• Dataset extract:
········

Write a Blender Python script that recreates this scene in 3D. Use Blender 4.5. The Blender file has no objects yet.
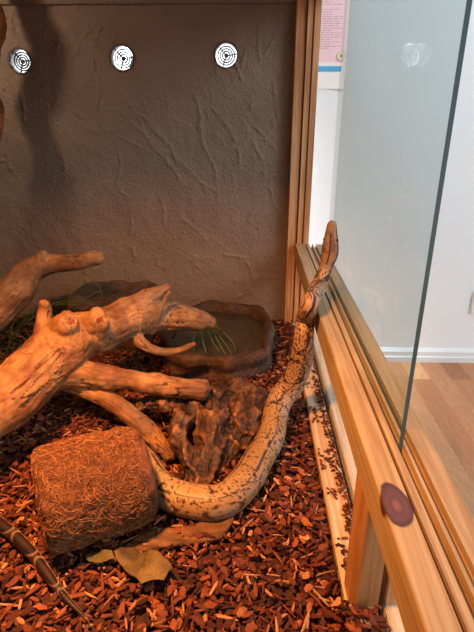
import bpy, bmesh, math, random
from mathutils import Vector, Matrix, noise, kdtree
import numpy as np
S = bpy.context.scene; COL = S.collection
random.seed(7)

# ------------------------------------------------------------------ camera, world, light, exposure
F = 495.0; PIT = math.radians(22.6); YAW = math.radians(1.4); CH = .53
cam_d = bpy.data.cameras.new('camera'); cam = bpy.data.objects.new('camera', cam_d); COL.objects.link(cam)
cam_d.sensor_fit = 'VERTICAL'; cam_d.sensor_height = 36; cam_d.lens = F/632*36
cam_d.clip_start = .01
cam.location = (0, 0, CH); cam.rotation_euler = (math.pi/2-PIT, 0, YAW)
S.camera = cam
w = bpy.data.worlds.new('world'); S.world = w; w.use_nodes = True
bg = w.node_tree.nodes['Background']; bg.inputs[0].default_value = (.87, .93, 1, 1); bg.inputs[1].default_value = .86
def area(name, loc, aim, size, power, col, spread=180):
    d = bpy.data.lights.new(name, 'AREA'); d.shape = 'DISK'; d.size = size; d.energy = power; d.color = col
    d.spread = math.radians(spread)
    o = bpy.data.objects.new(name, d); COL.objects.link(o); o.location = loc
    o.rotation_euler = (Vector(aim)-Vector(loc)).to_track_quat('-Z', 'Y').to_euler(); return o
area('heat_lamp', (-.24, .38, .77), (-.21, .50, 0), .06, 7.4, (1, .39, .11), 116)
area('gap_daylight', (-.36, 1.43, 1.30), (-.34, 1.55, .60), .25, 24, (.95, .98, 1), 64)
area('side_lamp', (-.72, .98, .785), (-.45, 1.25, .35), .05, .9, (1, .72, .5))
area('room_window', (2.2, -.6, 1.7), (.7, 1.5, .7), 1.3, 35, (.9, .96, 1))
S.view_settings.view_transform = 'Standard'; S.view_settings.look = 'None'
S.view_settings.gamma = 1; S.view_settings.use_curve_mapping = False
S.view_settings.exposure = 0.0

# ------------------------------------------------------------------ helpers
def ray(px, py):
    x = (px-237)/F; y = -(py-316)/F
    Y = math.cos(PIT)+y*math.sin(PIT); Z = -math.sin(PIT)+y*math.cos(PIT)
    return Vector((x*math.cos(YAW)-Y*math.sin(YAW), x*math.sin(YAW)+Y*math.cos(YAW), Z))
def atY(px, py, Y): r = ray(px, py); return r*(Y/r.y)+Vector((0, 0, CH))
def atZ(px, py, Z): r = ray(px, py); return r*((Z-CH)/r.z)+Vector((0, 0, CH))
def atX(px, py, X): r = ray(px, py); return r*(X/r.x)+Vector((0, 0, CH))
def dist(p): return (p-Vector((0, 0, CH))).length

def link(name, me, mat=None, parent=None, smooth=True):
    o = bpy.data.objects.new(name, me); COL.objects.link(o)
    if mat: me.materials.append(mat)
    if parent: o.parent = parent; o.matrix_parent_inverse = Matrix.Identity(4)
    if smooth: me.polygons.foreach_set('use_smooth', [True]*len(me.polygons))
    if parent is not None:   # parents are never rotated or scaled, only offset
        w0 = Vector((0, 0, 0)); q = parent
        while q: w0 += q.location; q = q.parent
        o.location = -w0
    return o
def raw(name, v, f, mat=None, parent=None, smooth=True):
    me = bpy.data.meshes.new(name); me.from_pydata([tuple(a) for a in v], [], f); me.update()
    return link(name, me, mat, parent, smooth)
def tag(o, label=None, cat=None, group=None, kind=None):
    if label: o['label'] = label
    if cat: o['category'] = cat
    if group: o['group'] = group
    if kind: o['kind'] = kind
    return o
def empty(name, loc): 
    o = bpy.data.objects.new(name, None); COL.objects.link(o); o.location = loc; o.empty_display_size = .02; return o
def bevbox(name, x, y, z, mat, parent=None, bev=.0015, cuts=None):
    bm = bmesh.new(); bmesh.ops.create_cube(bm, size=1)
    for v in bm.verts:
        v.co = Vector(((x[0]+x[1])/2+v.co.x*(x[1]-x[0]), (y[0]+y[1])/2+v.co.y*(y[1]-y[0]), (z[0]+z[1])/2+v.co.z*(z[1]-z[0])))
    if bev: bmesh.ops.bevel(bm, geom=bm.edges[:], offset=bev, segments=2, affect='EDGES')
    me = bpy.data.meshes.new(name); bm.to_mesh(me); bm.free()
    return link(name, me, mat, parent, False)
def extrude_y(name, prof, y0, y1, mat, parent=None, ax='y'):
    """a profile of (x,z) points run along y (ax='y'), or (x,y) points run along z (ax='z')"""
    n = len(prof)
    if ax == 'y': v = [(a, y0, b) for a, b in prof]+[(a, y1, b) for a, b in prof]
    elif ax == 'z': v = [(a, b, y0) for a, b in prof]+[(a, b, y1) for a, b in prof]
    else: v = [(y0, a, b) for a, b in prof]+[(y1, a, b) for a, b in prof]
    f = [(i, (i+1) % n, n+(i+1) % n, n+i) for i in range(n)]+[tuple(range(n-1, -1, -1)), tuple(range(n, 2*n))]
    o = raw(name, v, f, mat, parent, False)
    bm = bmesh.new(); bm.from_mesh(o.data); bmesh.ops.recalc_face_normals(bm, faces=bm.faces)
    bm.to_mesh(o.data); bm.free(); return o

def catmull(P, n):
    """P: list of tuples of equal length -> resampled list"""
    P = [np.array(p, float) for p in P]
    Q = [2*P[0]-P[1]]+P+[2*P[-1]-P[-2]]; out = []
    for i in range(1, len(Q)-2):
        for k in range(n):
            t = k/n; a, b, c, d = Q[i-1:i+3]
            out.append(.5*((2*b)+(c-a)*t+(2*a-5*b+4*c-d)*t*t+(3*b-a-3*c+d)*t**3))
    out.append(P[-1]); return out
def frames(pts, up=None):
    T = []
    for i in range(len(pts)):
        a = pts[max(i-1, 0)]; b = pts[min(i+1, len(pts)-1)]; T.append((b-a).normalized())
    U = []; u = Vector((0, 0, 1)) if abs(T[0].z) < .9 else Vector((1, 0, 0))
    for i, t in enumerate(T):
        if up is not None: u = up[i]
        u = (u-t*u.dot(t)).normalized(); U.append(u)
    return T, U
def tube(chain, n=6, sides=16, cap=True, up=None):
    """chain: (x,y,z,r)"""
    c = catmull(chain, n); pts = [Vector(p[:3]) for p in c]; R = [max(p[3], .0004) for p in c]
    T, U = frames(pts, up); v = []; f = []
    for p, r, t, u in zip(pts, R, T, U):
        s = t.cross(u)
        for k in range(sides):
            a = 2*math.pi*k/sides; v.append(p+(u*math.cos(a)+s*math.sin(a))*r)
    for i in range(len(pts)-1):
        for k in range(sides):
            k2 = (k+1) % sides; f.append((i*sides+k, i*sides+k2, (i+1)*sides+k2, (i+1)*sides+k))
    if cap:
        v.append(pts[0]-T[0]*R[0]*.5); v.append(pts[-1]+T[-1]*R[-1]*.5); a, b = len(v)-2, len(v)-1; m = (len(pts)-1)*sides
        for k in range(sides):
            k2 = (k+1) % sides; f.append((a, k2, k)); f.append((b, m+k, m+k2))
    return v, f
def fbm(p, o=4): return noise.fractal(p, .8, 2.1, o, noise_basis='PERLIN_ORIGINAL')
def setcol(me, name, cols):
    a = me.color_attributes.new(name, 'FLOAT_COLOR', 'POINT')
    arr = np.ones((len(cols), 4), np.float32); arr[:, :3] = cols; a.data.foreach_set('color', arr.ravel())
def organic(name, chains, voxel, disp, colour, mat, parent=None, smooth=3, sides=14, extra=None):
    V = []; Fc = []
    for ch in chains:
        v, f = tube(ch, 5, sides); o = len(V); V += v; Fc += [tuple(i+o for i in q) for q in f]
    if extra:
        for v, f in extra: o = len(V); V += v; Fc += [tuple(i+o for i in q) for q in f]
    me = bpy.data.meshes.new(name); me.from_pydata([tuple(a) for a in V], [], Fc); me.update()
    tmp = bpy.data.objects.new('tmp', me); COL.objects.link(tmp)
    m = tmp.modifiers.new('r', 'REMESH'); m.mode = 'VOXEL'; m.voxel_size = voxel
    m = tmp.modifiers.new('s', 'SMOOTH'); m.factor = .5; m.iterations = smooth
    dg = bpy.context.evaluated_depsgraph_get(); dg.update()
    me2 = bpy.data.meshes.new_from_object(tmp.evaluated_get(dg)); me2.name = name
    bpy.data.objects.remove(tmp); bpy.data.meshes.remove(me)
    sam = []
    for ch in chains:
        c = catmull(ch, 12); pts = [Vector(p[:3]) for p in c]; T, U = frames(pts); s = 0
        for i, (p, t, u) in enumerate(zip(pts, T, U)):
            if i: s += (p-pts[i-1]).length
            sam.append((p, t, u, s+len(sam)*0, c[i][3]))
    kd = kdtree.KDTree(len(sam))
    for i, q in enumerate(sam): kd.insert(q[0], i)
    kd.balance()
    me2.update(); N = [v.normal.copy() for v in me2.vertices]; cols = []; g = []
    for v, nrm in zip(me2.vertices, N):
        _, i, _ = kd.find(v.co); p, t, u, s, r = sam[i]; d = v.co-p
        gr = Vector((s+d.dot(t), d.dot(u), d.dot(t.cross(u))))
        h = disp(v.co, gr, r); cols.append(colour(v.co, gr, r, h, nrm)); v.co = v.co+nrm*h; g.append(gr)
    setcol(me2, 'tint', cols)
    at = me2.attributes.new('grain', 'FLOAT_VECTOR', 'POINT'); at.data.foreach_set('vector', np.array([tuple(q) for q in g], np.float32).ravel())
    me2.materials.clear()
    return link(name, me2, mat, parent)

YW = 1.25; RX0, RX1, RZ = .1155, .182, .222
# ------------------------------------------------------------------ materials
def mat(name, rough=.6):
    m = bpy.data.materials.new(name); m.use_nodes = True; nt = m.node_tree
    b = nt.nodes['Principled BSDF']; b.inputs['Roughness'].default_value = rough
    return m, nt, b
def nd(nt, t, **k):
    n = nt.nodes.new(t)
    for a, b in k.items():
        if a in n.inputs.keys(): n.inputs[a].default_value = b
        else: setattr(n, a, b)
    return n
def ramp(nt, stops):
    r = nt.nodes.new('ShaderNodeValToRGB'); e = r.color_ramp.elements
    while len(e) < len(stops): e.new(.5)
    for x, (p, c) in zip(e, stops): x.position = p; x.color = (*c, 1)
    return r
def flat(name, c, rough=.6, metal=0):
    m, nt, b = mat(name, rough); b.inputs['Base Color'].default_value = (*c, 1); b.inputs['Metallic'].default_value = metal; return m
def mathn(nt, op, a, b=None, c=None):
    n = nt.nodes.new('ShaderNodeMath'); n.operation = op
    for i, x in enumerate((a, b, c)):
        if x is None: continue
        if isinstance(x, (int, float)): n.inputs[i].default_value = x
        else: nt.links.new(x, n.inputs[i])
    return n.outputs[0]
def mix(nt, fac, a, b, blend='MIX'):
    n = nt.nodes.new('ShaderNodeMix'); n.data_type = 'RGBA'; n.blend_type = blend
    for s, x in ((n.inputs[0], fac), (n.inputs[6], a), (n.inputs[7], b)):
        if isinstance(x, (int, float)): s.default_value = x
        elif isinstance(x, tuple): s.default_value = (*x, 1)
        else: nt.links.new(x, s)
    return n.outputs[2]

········

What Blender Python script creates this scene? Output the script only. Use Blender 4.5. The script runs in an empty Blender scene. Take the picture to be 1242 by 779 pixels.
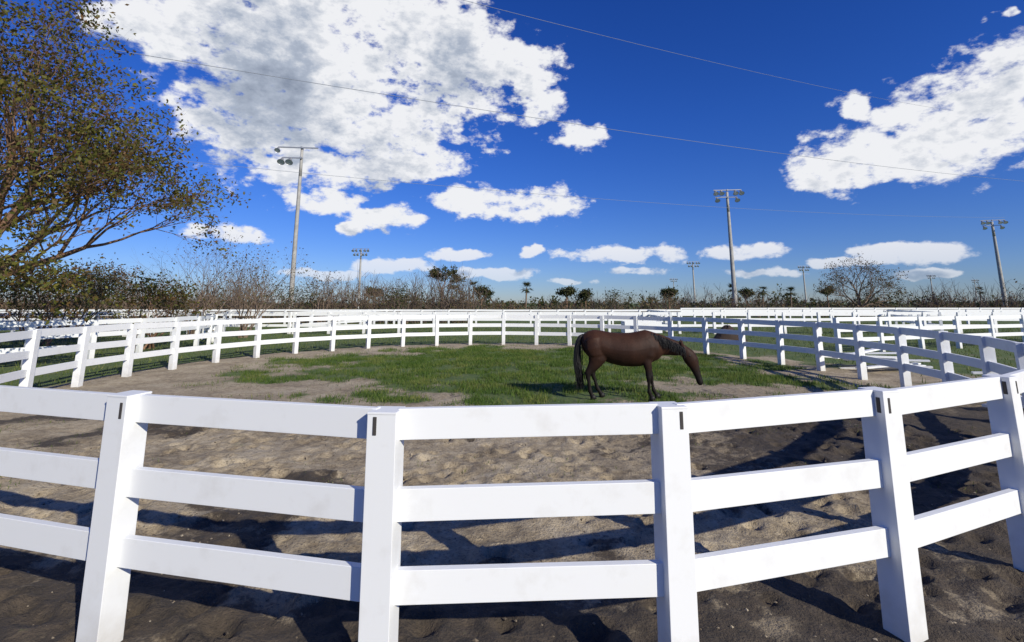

········

The lines to be given again exactly are those from the one containing "setcol(me2, 'tint', cols)" up to and including the one containing "return n.outputs[2]".

    setcol(me2, 'tint', cols)
    at = me2.attributes.new('grain', 'FLOAT_VECTOR', 'POINT'); at.data.foreach_set('vector', np.array([tuple(q) for q in g], np.float32).ravel())
    me2.materials.clear()
    return link(name, me2, mat, parent)

YW = 1.25; RX0, RX1, RZ = .1155, .182, .222
# ------------------------------------------------------------------ materials
def mat(name, rough=.6):
    m = bpy.data.materials.new(name); m.use_nodes = True; nt = m.node_tree
    b = nt.nodes['Principled BSDF']; b.inputs['Roughness'].default_value = rough
    return m, nt, b
def nd(nt, t, **k):
    n = nt.nodes.new(t)
    for a, b in k.items():
        if a in n.inputs.keys(): n.inputs[a].default_value = b
        else: setattr(n, a, b)
    return n
def ramp(nt, stops):
    r = nt.nodes.new('ShaderNodeValToRGB'); e = r.color_ramp.elements
    while len(e) < len(stops): e.new(.5)
    for x, (p, c) in zip(e, stops): x.position = p; x.color = (*c, 1)
    return r
def flat(name, c, rough=.6, metal=0):
    m, nt, b = mat(name, rough); b.inputs['Base Color'].default_value = (*c, 1); b.inputs['Metallic'].default_value = metal; return m
def mathn(nt, op, a, b=None, c=None):
    n = nt.nodes.new('ShaderNodeMath'); n.operation = op
    for i, x in enumerate((a, b, c)):
        if x is None: continue
        if isinstance(x, (int, float)): n.inputs[i].default_value = x
        else: nt.links.new(x, n.inputs[i])
    return n.outputs[0]
def mix(nt, fac, a, b, blend='MIX'):
    n = nt.nodes.new('ShaderNodeMix'); n.data_type = 'RGBA'; n.blend_type = blend
    for s, x in ((n.inputs[0], fac), (n.inputs[6], a), (n.inputs[7], b)):
        if isinstance(x, (int, float)): s.default_value = x
        elif isinstance(x, tuple): s.default_value = (*x, 1)
        else: nt.links.new(x, s)
    return n.outputs[2]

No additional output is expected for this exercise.